Ao propor ao monarca um dado comportamento, que se associava à ampliação da sua legitimidade junto às populações do reino, Martinho serviu de inspiração aos muitos autores que na Idade Média e mesmo na Idade Moderna, como Maquiavel, dedicaram-se ao gênero literário conhecido como Espelhos de Príncipes.

EdUFF - Por que a escolha do Liber Sancti Jacobi sobre o apóstolo Tiago e das obras de Gonzalo de Berceo para análise?

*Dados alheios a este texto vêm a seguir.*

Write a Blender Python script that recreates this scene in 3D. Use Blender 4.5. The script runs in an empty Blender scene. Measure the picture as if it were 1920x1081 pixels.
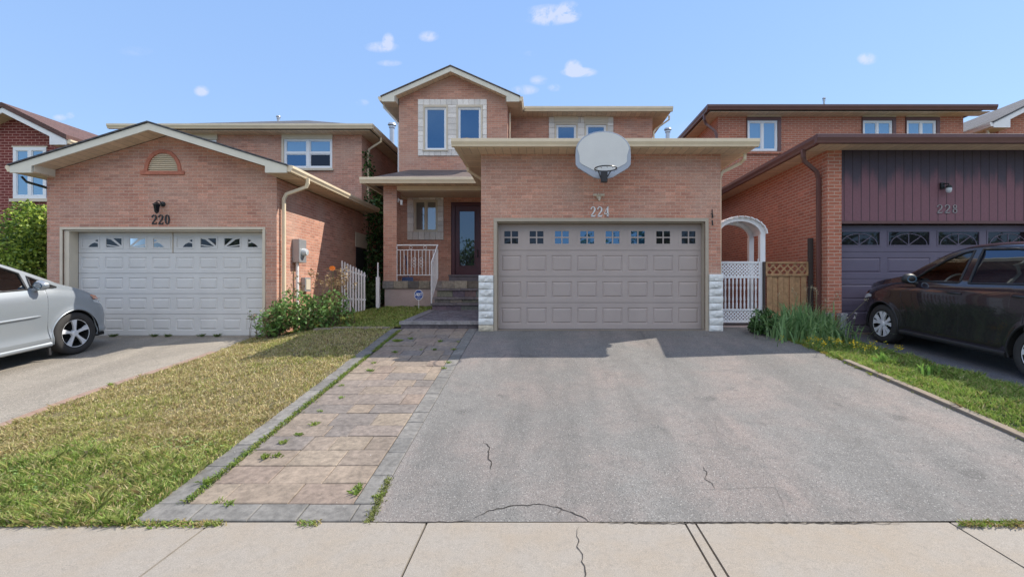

Andréia Frazão - A escolha por estudar as obras de Gonzalo de Berceo, há cerca de 15 anos, foi feita, em especial, pelo fato de que seus escritos ainda não haviam recebido muita atenção dos historiadores. Já a escolha dos livros II e III do Liber para uma comparação sistemática com as vidas berceanas justifica-se, em primeiro lugar, pelo caráter hagiográfico e a proximidade temática dos LSJ II e III e das vidas de santos berceanas. Em segundo, porque São Tiago, San Millán e Santo Domingo de Silos foram “santos competidores”, ou seja, disputavam os favores dos fiéis – doações em particular. Isso acontecia, sobretudo, devido à memória construída sobre eles, associada à libertação de cristãos de muçulmanos. Em terceiro, pelo fato de tais obras serem frutos de ambientes diferentes e de terem sido compostas visando públicos específicos e respondendo a motivações particulares. Em quarto, porque não encontramos trabalhos que se dedicassem a comparar, de forma sistemática, essas obras.

EdUFF - Leila, a senhora é representante da ABREM (Associação Brasileira de Estudos Medievais) e do PEM (Programa de Estudos Medievais da UFRJ). Como é realizado o trabalho dessas organizações? Essa área de estudo tende a crescer no futuro?

Leila Rodrigues - A Associação Brasileira de Estudos Medievais é originalmente resultado dos esforços de um grupo de estudiosos de várias áreas do conhecimento (História, Letras, Filosofia, Teologia, entre outras) que, em 1996, promoveu sua fundação. Desde então, tendo como principais finalidades o incentivo à pesquisa, à divulgação e ao intercâmbio de produção científica sobre o medievo e a promoção do contato entre os estudiosos do período, a ABREM tem ampliado significativamente o seu número de sócios. A cada dois anos, na realização dos encontros internacionais que a entidade promove, observamos não apenas a multiplicação de temáticas acerca do medievo que recebem atenção, mas também a criação de novos grupos de pesquisa por todo o país.

A criação do Programa de Estudos Medievais, em 1991, pela professora Maria Sonsoles Guerras Martin, hoje aposentada, constitui-se como primeira tentativa de sistematizar e institucionalizar as atividades acadêmicas sobre o período medieval realizadas no âmbito da UFRJ. Desde 1996, sob a nossa coordenação, minha e da professora Andréia Cristina Lopes Frazão da Silva, temos trabalhado especialmente visando ao intercâmbio entre medievalistas nacionais e estrangeiros, coordenando projetos e atividades de pesquisa de temas pertinentes à sociedade medieval e formando novos pesquisadores, com o objetivo de levar à comunidade em geral informações sobre a Idade Média.

EdUFF - Muitas pessoas se interessam pelas histórias da época medieval. O que cada trabalho traz de curioso para os leitores?

Leila Rodrigues: Neste trabalho, o que se destaca é o recorte temporal eleito – período inicial da Idade Média (V-VI) ­–, menos pesquisado que a Idade Média Central (séc. XI-XIII) ou a Baixa Idade Média (séc. XIV-XV). Tal período está identificado com o momento de organização dos reinos germânicos, dos quais o reino suevo tem recebido pouquíssima atenção da historiografia. Acredito, portanto, que a leitura do livro proporcionará, pora oportunidade de melhor conhecer aspectos das relações de poder, em sua primeira configuração, entre as esferas políticas e religiosas. Cabe salientar que tal interlocução marcou profundamente todo o período medieval.

Andréia Frazão: Ainda que seja um estudo específico, a obra é de interesse para todos que querem conhecer um pouco mais sobre os diversos sentidos das hagiografias; o papel social da devoção aos santos; as disputas de poder relacionadas à memória dos venerados; as crenças e valores presentes na sociedade ibérica medieval, dentre outros aspectos.